The recent appointment of Turkish academic and close partisan of the ruling AKP party, Melih Bulu, as rector of Bogazici University, one of Turkey’s liberal strongholds, has triggered mass protests from both students and professors.
One action stood out among others: the display of a painting picturing the Kaaba covered with an LGBTI flag. Surprised by the determination and popularity of the protests, the ruling party seized this “opportunity” and widely shared the picture. Interior minister Suleyman Soylu went so far as to insult demonstrators using LGBTI-phobic and hateful slurs. In doing so, the authorities diverted the attention of the public from the antidemocratic crackdown and the police brutality. The students allegedly responsible for displaying the painting were arrested on the grounds of “inciting hatred”.
Such a visceral response from the authorities reveals a long-term strategy to weaken and crush LGBTI movements, and echo some of the concerns denounced in the ILGA 2020 Rainbow Europe report. In 2020, the authorities stated that all demographics were equally respected in the country, but omitted the word “LGBTI” from their reply to an open letter from the UN Special Rapporteurs on discrimination against the LGBTI community. They also failed to address the compatibility of Article 216§3 of the Turkish Criminal code (which imposes a prison sentence of up to a year for “public degradation of religious values”) with Article 19 of the International Covenant on Civil and Political Rights related to Freedom of Expression.
Instrumentalisation for electoral purposes
The recent events in Bogazici exemplify almost to perfection the AKP‘s (or Erdogan’s) strategy to play the “cultural war“ game. The objective is clear: manage discontent and gain (or safeguard) popularity amongst its core voters based in small Anatolian towns and rural, conservative areas.
It is becoming increasingly apparent that Turkey aims to be at the forefront of a new paradigm, a political alternative to a “globalised“ and “decadent Europe“. At the international level, Turkey has engaged in a normative contestation over human rights concepts, particularly regarding “gender equality“ and “LGBTI rights,“ which are fiercely rejected. At the national level, Erdogan frames LGBTI people as aliens, threats to Turkish society and representing Western influence.
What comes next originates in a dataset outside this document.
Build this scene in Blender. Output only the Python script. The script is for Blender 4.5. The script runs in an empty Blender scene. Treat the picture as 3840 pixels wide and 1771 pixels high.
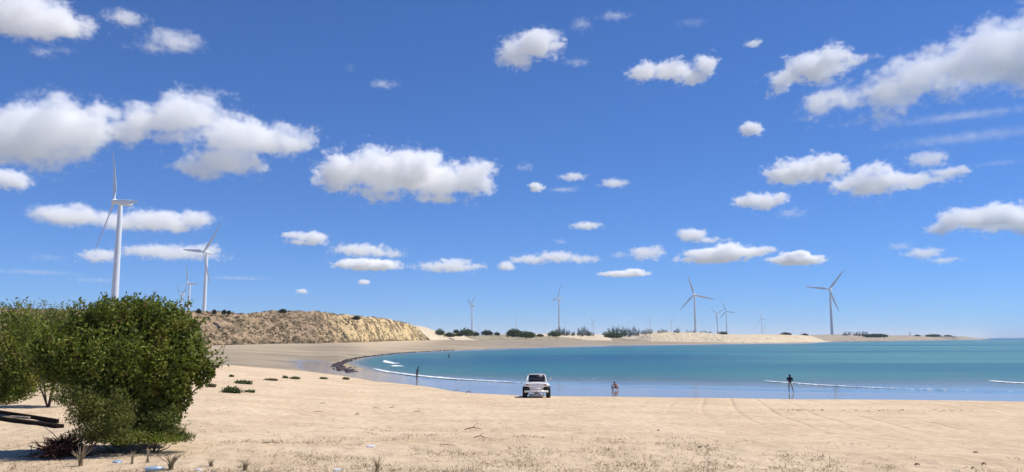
import bpy, bmesh, math, random
import numpy as np
from mathutils import Vector, Matrix, Euler

C = bpy.context.scene
COL = C.collection
R = math.radians
EYE = 5.2
HAZE = 7e-5

# ---------------------------------------------------------------- camera
cam = bpy.data.objects.new('camera', bpy.data.cameras.new('camera'))
COL.objects.link(cam); C.camera = cam
PITCH = R(7.35)
cam.location = (0, 0, EYE); cam.rotation_euler = (math.pi/2+PITCH, 0, 0)
cam.data.sensor_width = 36; cam.data.angle = R(66)
cam.data.clip_start = 0.1; cam.data.clip_end = 80000
F = 1920/math.tan(R(33))

def ray(px, py):
    """world direction of a pixel of the 3840x1771 survey photograph"""
    x = (px-1920)/F; z = -(py-885.5)/F
    return Vector((x, math.cos(PITCH)-z*math.sin(PITCH), math.sin(PITCH)+z*math.cos(PITCH)))
def at(px, py, D):
    """the point D metres ahead on that direction"""
    d = ray(px, py); return Vector((0, 0, EYE)) + d*(D/d.y)
def rdist(px, py, z):
    d = ray(px, py); t = (z-EYE)/d.z
    return math.hypot(d.x, d.y)*t

# ---------------------------------------------------------------- world, sun
SEL, SAZ = R(57), R(74)
w = bpy.data.worlds.new('World'); C.world = w; w.use_nodes = True
nt = w.node_tree; bg = nt.nodes['Background']
sky = nt.nodes.new('ShaderNodeTexSky'); sky.sky_type = 'NISHITA'; sky.sun_disc = False
sky.sun_elevation = SEL; sky.sun_rotation = SAZ
sky.air_density = 0.7; sky.dust_density = 0.0; sky.ozone_density = 4.0
mx = nt.nodes.new('ShaderNodeMix'); mx.data_type = 'RGBA'; mx.blend_type = 'MULTIPLY'
mx.inputs[0].default_value = 1
mx.inputs[7].default_value = (0.505, 0.915, 1.55, 1)
gm = nt.nodes.new('ShaderNodeGamma'); gm.inputs[1].default_value = 0.85
nt.links.new(sky.outputs[0], gm.inputs[0]); nt.links.new(gm.outputs[0], mx.inputs[6]); nt.links.new(mx.outputs[2], bg.inputs[0])
bg.inputs[1].default_value = 0.098
sd = bpy.data.lights.new('sun', 'SUN'); sd.energy = 4.9; sd.angle = R(.5); sd.color = (1, .95, .86)
so = bpy.data.objects.new('sun', sd); COL.objects.link(so)
SUN = Vector((math.sin(SAZ)*math.cos(SEL), math.cos(SAZ)*math.cos(SEL), math.sin(SEL)))
so.rotation_euler = SUN.to_track_quat('Z', 'Y').to_euler()
C.view_settings.view_transform = 'Standard'; C.view_settings.look = 'None'
C.view_settings.exposure = 0.12
C.cycles.volume_bounces = 24; C.cycles.max_bounces = 24; C.cycles.use_denoising = True
C.cycles.diffuse_bounces = 3; C.cycles.sample_clamp_indirect = 8

# ---------------------------------------------------------------- helpers
def tag(o, label=None, cat=None, group=None, kind=None):
    if label: o['label'] = label
    if cat: o['category'] = cat
    if group: o['group'] = group
    if kind: o['kind'] = kind
    return o
def link(name, me, mat=None, parent=None, smooth=True):
    o = bpy.data.objects.new(name, me); COL.objects.link(o)
    if mat is not None: me.materials.append(mat)
    if smooth and len(me.polygons): me.polygons.foreach_set('use_smooth', [True]*len(me.polygons))
    if parent: o.parent = parent
    return o
def empty(name, loc, rz=0, rot=None):
    o = bpy.data.objects.new(name, None); COL.objects.link(o); o.location = loc
    o.rotation_euler = rot if rot else (0, 0, rz); o.empty_display_size = .2
    return o
def mesh_np(name, v, f, attrs=None):
    """v (n,3), f (m,k) index array; attrs {name: per-vertex float array}"""
    me = bpy.data.meshes.new(name); n = len(v); m, k = f.shape
    me.vertices.add(n); me.vertices.foreach_set('co', np.asarray(v, np.float32).ravel())
    me.loops.add(m*k); me.loops.foreach_set('vertex_index', f.astype(np.int32).ravel())
    me.polygons.add(m); me.polygons.foreach_set('loop_start', np.arange(0, m*k, k, dtype=np.int32))
    me.update(calc_edges=True)
    for an, a in (attrs or {}).items():
        at_ = me.attributes.new(an, 'FLOAT', 'POINT'); at_.data.foreach_set('value', np.asarray(a, np.float32).ravel())
    return me
def grid_faces(nr, nc):
    i = np.arange((nr-1)*(nc-1)); r = i//(nc-1); c = i % (nc-1); a = r*nc+c
    return np.stack([a, a+1, a+nc+1, a+nc], 1)

_rng0 = np.random.RandomState(5)
_P = _rng0.permutation(512); _P = np.concatenate([_P, _P, _P]); _G = _rng0.uniform(-1, 1, (512, 3)); _G /= np.linalg.norm(_G, axis=1)[:, None]
def perlin(x, y, z=None):
    x = np.asarray(x, float); y = np.asarray(y, float); z = np.zeros_like(x) if z is None else np.asarray(z, float)
    xi, yi, zi = np.floor(x).astype(int), np.floor(y).astype(int), np.floor(z).astype(int)
    xf, yf, zf = x-xi, y-yi, z-zi
    u, v, ww = [t*t*t*(t*(t*6-15)+10) for t in (xf, yf, zf)]
    def g(dx, dy, dz):
        h = _P[(_P[(_P[(xi+dx) & 511]+yi+dy) & 511]+zi+dz) & 511]
        G = _G[h]; return G[..., 0]*(xf-dx)+G[..., 1]*(yf-dy)+G[..., 2]*(zf-dz)
    l = lambda a, b, t: a+(b-a)*t
    return l(l(l(g(0,0,0), g(1,0,0), u), l(g(0,1,0), g(1,1,0), u), v), l(l(g(0,0,1), g(1,0,1), u), l(g(0,1,1), g(1,1,1), u), v), ww)*1.6
def fbm(x, y, z=None, o=4, ridged=False):
    s = 0; a = 1.0
    for i in range(o):
        n = perlin(np.asarray(x)*2**i+i*17.3, np.asarray(y)*2**i+i*9.1, None if z is None else np.asarray(z)*2**i)
        s = s+a*((1-2*np.abs(n)) if ridged else n); a *= .5
    return s
def sstep(a, b, x):
    t = np.clip((x-a)/(b-a), 0, 1); return t*t*(3-2*t)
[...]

The Bogazici event is not the first blow and, sadly, might not be the last, as this ‘familialist’, ‘anti-gender’ narrative is constitutive of Erdogan‘s politics. At national level, the AKP has established a repressive state apparatus to reinforce its power. It is now moving forward to the second component of Althusser’s theory by reinforcing its ideological hold on the society.
Erdogan’s hegemonic project of becoming a major actor in the Middle East and North Africa, regaining its past grandeur, is inherently based on ‘motherhood’ and the Turkish nation’s ability to “expand“. Feminists and LGBTI people represent major enemies for such a project and are therefore violently opposed.
Following the European Parliament who recently called on the Turkish authorities to “put an end to the judicial harassment of (…) lesbian, gay, bisexual, transgender and intersex communit[ies]”, the international human rights community should fight back.